Task: Give only the number of lines in the records that include the string "scene".

Material for this exercise:
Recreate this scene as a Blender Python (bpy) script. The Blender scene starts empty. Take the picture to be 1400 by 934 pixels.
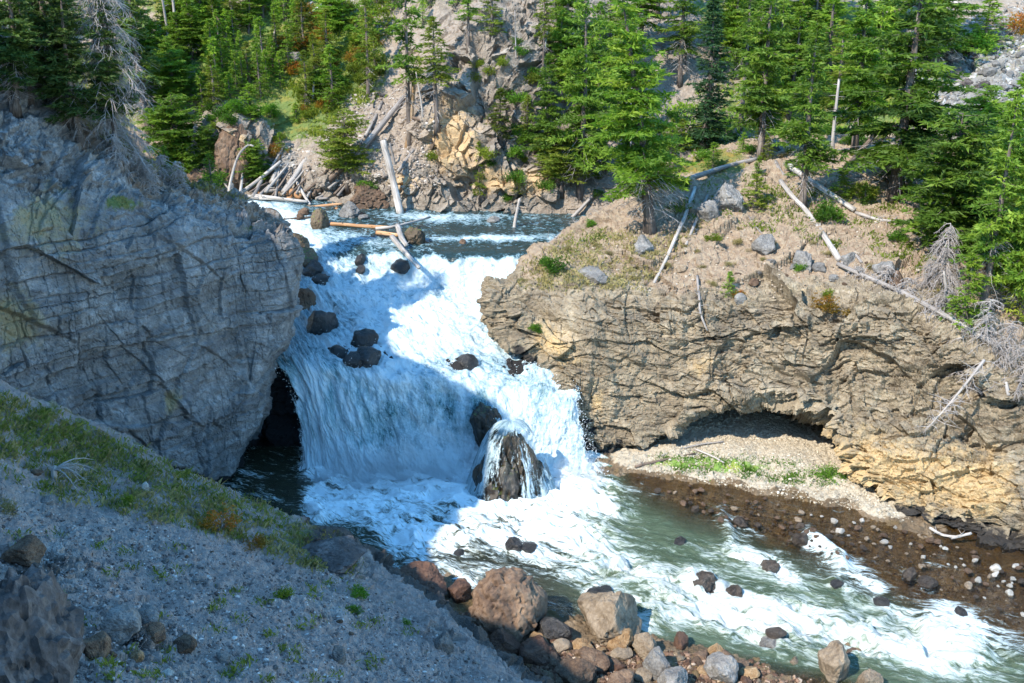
import bpy, math, random
import numpy as np
from mathutils import Vector, Matrix
from mathutils.bvhtree import BVHTree

random.seed(7)
RNG = np.random.default_rng(7)
sc = bpy.context.scene
COL = sc.collection
PI = math.pi

# ------------------------------------------------------------------ camera
F = 1478.0
PITCH = math.radians(20.0)
CP, SP = math.cos(PITCH), math.sin(PITCH)
CAMZ = 26.0

cam_d = bpy.data.cameras.new('camera')
cam = bpy.data.objects.new('camera', cam_d)
COL.objects.link(cam)
cam.location = (0, 0, CAMZ)
cam.rotation_euler = (math.radians(90) - PITCH, 0, 0)
cam_d.sensor_width = 36.0
cam_d.lens = 36.0 * F / 1400.0
cam_d.clip_end = 2000
cam_d.clip_start = 0.1
sc.camera = cam


def ray(px, py):
    dx = (px - 700.0) / F
    dy = (467.0 - py) / F
    return (dx, CP + SP * dy, -SP + CP * dy)


def P(px, py, Y):
    d = ray(px, py)
    k = Y / d[1]
    return (d[0] * k, Y, CAMZ + d[2] * k)


def PZ(px, py, z):
    d = ray(px, py)
    k = (z - CAMZ) / d[2]
    return [d[0] * k, d[1] * k, z]


def W(px, Y, z):
    dc = Y * CP + (CAMZ - z) * SP
    return [(px - 700.0) / F * dc, Y, z]


def proj(p):
    """world points (N,3) -> photo pixels"""
    x = p[..., 0]; y = p[..., 1]; z = p[..., 2] - CAMZ
    dc = y * CP - z * SP
    dc = np.where(np.abs(dc) < .01, .01, dc)
    up = y * SP + z * CP
    return 700 + F * x / dc, 467 - F * up / dc


SUN = np.array([-0.52, -0.50, 0.69]); SUN = SUN / np.linalg.norm(SUN)

# ------------------------------------------------------------------ noise
def _hash(ix, iy, iz, seed=0):
    h = (ix.astype(np.int64) * 374761393 + iy.astype(np.int64) * 668265263 + iz.astype(np.int64) * 2147483647 + seed * 974711) & 0xffffffff
    h = ((h ^ (h >> 13)) * 1274126177) & 0xffffffff
    h = (h ^ (h >> 16)) & 0xffffffff
    h = (h * 2246822519) & 0xffffffff
    return ((h ^ (h >> 15)) & 0xffffff) / float(0xffffff)


def vnoise(p, seed=0):
    f = np.floor(p)
    i = f.astype(np.int64)
    t = p - f
    t = t * t * t * (t * (t * 6 - 15) + 10)
    r = 0
    for dx in (0, 1):
        wx = t[..., 0] if dx else 1 - t[..., 0]
        for dy in (0, 1):
            wy = t[..., 1] if dy else 1 - t[..., 1]
            for dz in (0, 1):
                wz = t[..., 2] if dz else 1 - t[..., 2]
                r = r + wx * wy * wz * _hash(i[..., 0] + dx, i[..., 1] + dy, i[..., 2] + dz, seed)
    return r * 2 - 1


def fbm(p, oct=4, seed=0, gain=.5, lac=2.03):
    a = 1.0; s = 0; n = 0
    q = np.array(p, dtype=float)
    for k in range(oct):
        s = s + a * vnoise(q + 17.3 * k, seed + k)
        n += a
        a *= gain
        q = q * lac
    return s / n


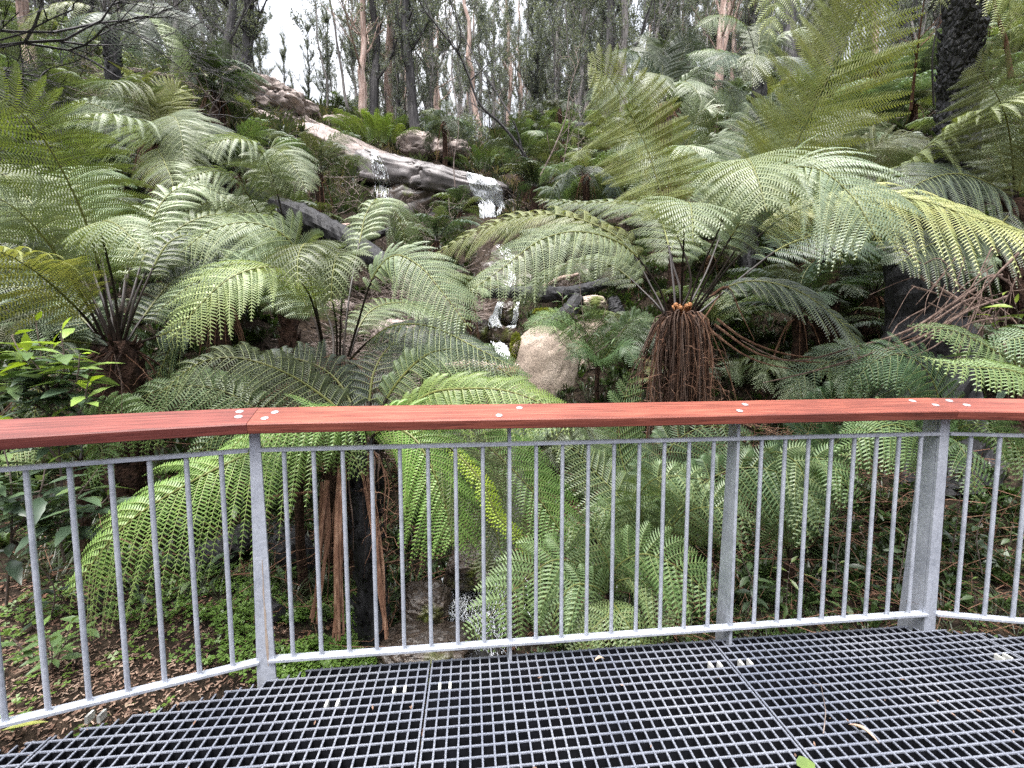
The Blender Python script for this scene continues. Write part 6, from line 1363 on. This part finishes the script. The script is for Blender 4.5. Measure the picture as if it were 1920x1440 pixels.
# ================================================================= gum forest
def gum_template(seed, H, r0, kind):
    r = np.random.default_rng(seed); gt = G(); gl = G(); n = 16
    z = np.linspace(-1.0, H, n); wob = np.cumsum(r.normal(0, .10, (n, 2)), 0); pts = np.stack([wob[:, 0]+.02*z*r.normal(), wob[:, 1], z], 1)
    rad = np.interp(z, [-1, 0, H*.25, H], [r0*1.5, r0*1.15, r0*.85, r0*.25]); tube(gt, pts, rad, 9, 0, rough=.06)
    segs = []
    def limb(p, d, l, ra, dep):
        q = [p]; dd = d
        for k in range(6): dd = norm(dd+r.normal(0, .10, 3)+EZ*.13); q.append(q[-1]+dd*l/6)
        tube(gt, q, np.linspace(ra, ra*.3, 7), 5, 0, cap=False); segs.append((np.array(q), dep))
        if dep:
            for k in range(r.integers(2, 5)):
                i = r.integers(1, 6); o = norm(np.array([r.normal(), r.normal(), 0])); limb(q[i], norm(dd*.8+o*.6+EZ*.2), l*r.uniform(.4, .7), ra*.5, dep-1)
    nl = {'sleeve': 26, 'bare': 9, 'black': 16, 'snag': 5}[kind]
    for k in range(nl):
        i = r.integers(int(n*.2), n-1); an = k*2.4+r.normal(0, .5); el = r.uniform(.55, 1.15)
        limb(pts[i], np.array([math.cos(an)*math.cos(el), math.sin(an)*math.cos(el), math.sin(el)]), r.uniform(1.5, 4.6)*(1-.45*i/n), rad[i]*.36, 1 if kind != 'bare' else 2)
    P_ = []; D_ = []
    def sleeve(q, dens, out, zmin=-9, thr=-.1):
        L = np.linalg.norm(np.diff(q, axis=0), axis=1).sum(); m = int(L*dens)
        t = r.uniform(0, len(q)-1, m); i0 = np.clip(t.astype(int), 0, len(q)-2); f = (t-i0)[:, None]; p = q[i0]*(1-f)+q[i0+1]*f
        p = p[p[:, 2] > zmin]
        if len(p): p = p[np.array([noise.noise(Vector(a*.8)+Vector((seed*5, 0, 0))) > thr for a in p])]
        for a in p:
            k = r.integers(5, 11); an = r.uniform(0, 6.28); o = np.array([math.cos(an), math.sin(an), 0]); l = out*abs(r.normal(.55, .4))
            tt = r.random((k, 1)); s = a+(o*.55+EZ*.85)*l*tt+r.normal(0, .05, (k, 3)); P_.append(s); D_.append(norm(o*.5+r.normal(0, .6, (k, 3))+EZ*.5))
            if r.random() < .22: tube(gt, [a, a+(o*.3+EZ*.45)*l, a+(o*.55+EZ*.95)*l], [.011, .008, .004], 3, 0, cap=False)
    if kind == 'sleeve': sleeve(pts, 46, .7, H*.05, -.02)
    if kind == 'black': sleeve(pts, 22, .7, H*.2, 0)
    if kind == 'bare': sleeve(pts, 6, .5, H*.45, 0)
    if kind != 'snag':
        for q, dep in segs: sleeve(q, {'sleeve': 19, 'bare': 9, 'black': 13}[kind], .5, thr=-.15 if kind == 'sleeve' else 0)
    if P_:
        Pn = np.vstack(P_); Dn = np.vstack(D_); m = len(Pn); l = r.uniform(.07, .16, (m, 1)); w = norm(np.cross(Dn, r.normal(0, 1, (m, 3))))*l*.2
        V = np.stack([Pn, Pn+Dn*l*.5+w, Pn+Dn*l, Pn+Dn*l*.5-w], 1).reshape(-1, 3); gl.add(V, np.arange(4*m).reshape(-1, 4))
    return gt, gl
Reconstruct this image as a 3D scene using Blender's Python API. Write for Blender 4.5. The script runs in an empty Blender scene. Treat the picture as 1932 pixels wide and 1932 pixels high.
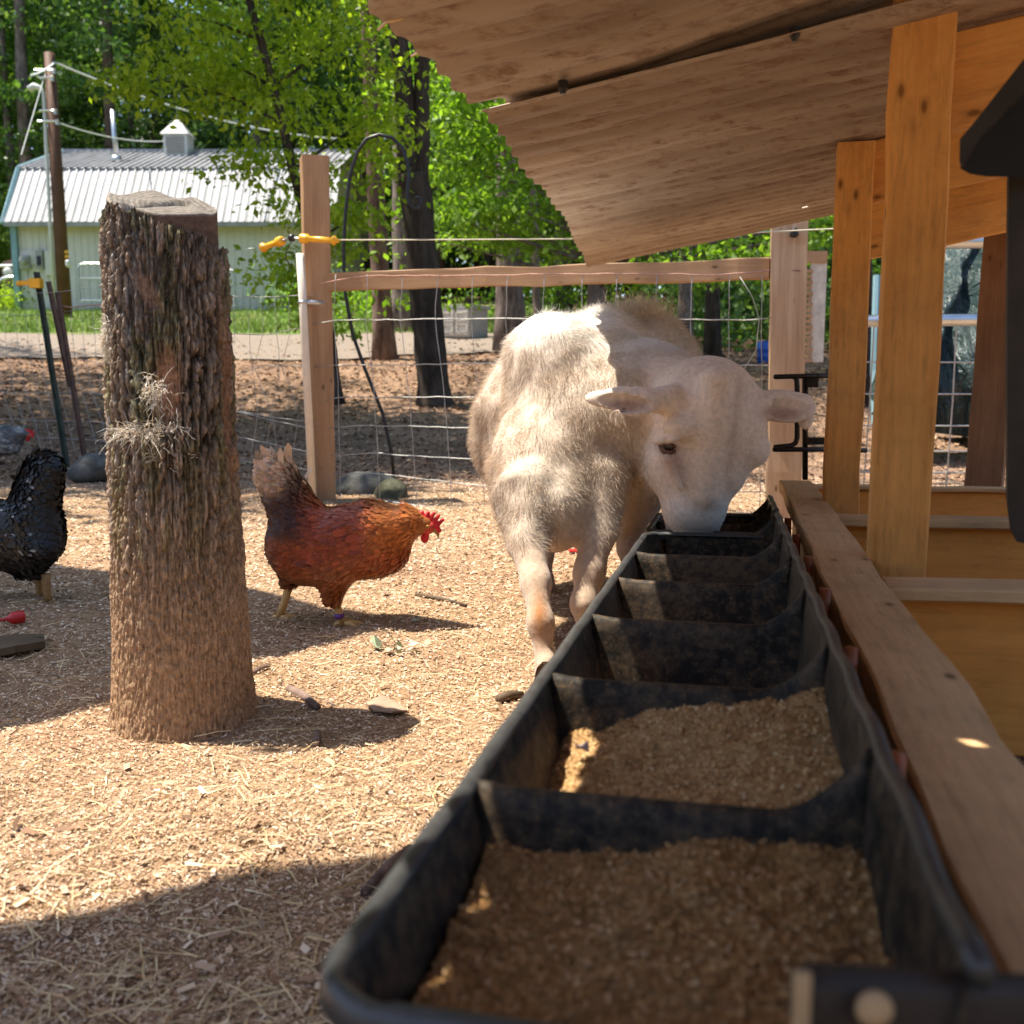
import bpy, math, random
import numpy as np
from mathutils import Vector, Matrix
random.seed(7); R = np.random.default_rng(7)
SC = bpy.context.scene; COL = SC.collection
# ---------------------------------------------------------------- camera
PITCH = math.radians(7.5); FPX = 1932.0; CX = 966.0; CH = 0.60
cp, sp = math.cos(PITCH), math.sin(PITCH)
cam = bpy.data.cameras.new('camera'); camo = bpy.data.objects.new('camera', cam); COL.objects.link(camo)
camo.location = (0, 0, CH); camo.rotation_euler = (math.pi/2 - PITCH, 0, 0)
cam.lens = 36; cam.sensor_width = 36; cam.clip_start = 0.02; cam.clip_end = 500
cam.dof.use_dof = True; cam.dof.focus_distance = 2.15; cam.dof.aperture_fstop = 6.6
SC.camera = camo
# ---------------------------------------------------------------- world, sun
SUN = Vector((-0.362, 0.066, 0.93)).normalized()      # towards the sun
w = bpy.data.worlds.new('World'); SC.world = w; w.use_nodes = True
nt = w.node_tree; bg = nt.nodes['Background']
sky = nt.nodes.new('ShaderNodeTexSky'); sky.sky_type = 'NISHITA'; sky.sun_disc = False
sky.sun_elevation = math.asin(SUN.z); sky.sun_rotation = math.atan2(SUN.x, SUN.y)
nt.links.new(sky.outputs[0], bg.inputs[0]); bg.inputs[1].default_value = 0.105
sl = bpy.data.lights.new('sun', 'SUN'); sl.energy = 3.9; sl.angle = math.radians(0.5); sl.color = (1, 0.93, 0.80)
so = bpy.data.objects.new('sun', sl); COL.objects.link(so)
so.rotation_euler = SUN.to_track_quat('Z', 'Y').to_euler(); so.location = (-4, 1, 10)
SC.view_settings.view_transform = 'Standard'; SC.view_settings.look = 'None'
SC.view_settings.exposure = 1.47; SC.view_settings.gamma = 1
SC.cycles.max_bounces = 8; SC.cycles.diffuse_bounces = 5; SC.cycles.transparent_max_bounces = 8
SC.cycles.caustics_reflective = False; SC.cycles.caustics_refractive = False
SC.cycles.sample_clamp_indirect = 6
# ---------------------------------------------------------------- pixel helpers (1932 px frame)
def ray(x, y):
    a = (x-CX)/FPX; b = (CX-y)/FPX
    return np.array([a, cp + b*sp, -sp + b*cp])
def P(x, y, Y):
    d = ray(x, y); return np.array([0, 0, CH]) + d*(Y/d[1])
def gz(X, Y):
    X = np.asarray(X, float); Y = np.asarray(Y, float)
    t = np.clip(Y-6.0, 0, None)
    return np.where(t < 3, 0.11*t*t/6, 0.11*(t-1.5))*np.clip(1-(Y-34)*0.004, .6, 1)
def G(x, y, z=0.0):
    d = ray(x, y); return np.array([0, 0, CH]) + d*((z-CH)/d[2])
def GT(x, y):                                  # on the terrain
    d = ray(x, y); o = np.array([0, 0, CH])
    for k in np.arange(0.5, 80, 0.02):
        q = o + d*k
        if q[2] <= gz(q[0], q[1]): return q
    return o + d*60
def VP(*a): return Vector([float(v) for v in P(*a)])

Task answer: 5